Ex-adviser criticizes Obama on Afghan war
WASHINGTON — A newbook by a former senior State Department policy expert paints a sharply critical picture of the Obama administration’s handling of foreign policy, detailing destructive turf battles and policy debates that challenge the White House’s claim that its management of the Afghan war is a vital accomplishment.
Written by Vali Nasr, an academic who was recruited by the envoy Richard C. Holbrooke to work in the State Department, the book, “The Dispensable Nation,” is to be published next month.
Part diplomatic memoir, part policy analysis, the book is a survey of foreign affairs during the Obama administration. Nasr portrays the White House’s handling of foreign policy as overly cautious, sometimes disengaged and at times even politicized—an approach he asserts has led to a general waning of US influence abroad.
His chapters on Afghanistan and Pakistan are likely to receive special attention, as they cover the two years when Nasr had a ringside view of the administration’s policymaking as a senior adviser for Holbrooke, the Obama administration’s first special envoy for Afghanistan and Pakistan.
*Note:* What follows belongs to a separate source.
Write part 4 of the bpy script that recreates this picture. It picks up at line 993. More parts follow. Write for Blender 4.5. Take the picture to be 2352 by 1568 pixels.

Power struggles exist in all ad- ministrations. But Nasr writes that the ones between what he describes as politically minded aides at the White House and the State Department were particularly pernicious, especially since they centered on decisions about an Afghan conflict that Obama once called a “war of necessity.”
Some of the disputes took the form of bureaucratic maneuvers. Turf-conscious White House aides, Nasr writes, excluded Holbrooke from video conferences that President Barack Obama had with President Hamid Karzai of Afghanistan and he was left behind on a presidential trip to Kabul, undermining his credibility with the Afghans.
After Holbrooke’s death in 2010, he writes, White House officials made it clear that John Podesta, President Clinton’s chief of staff, was not an acceptable choice for envoy. Hillary Rodham Clinton, then secretary of state, had been eyeing him to fill Holbrooke’s post. Podesta was considered to be too high-profile and potentially difficult for the White House to manage, Nasr states.
The subtext for the squabbling was a deeper battle for influence over policy on Afghanistan and Pakistan.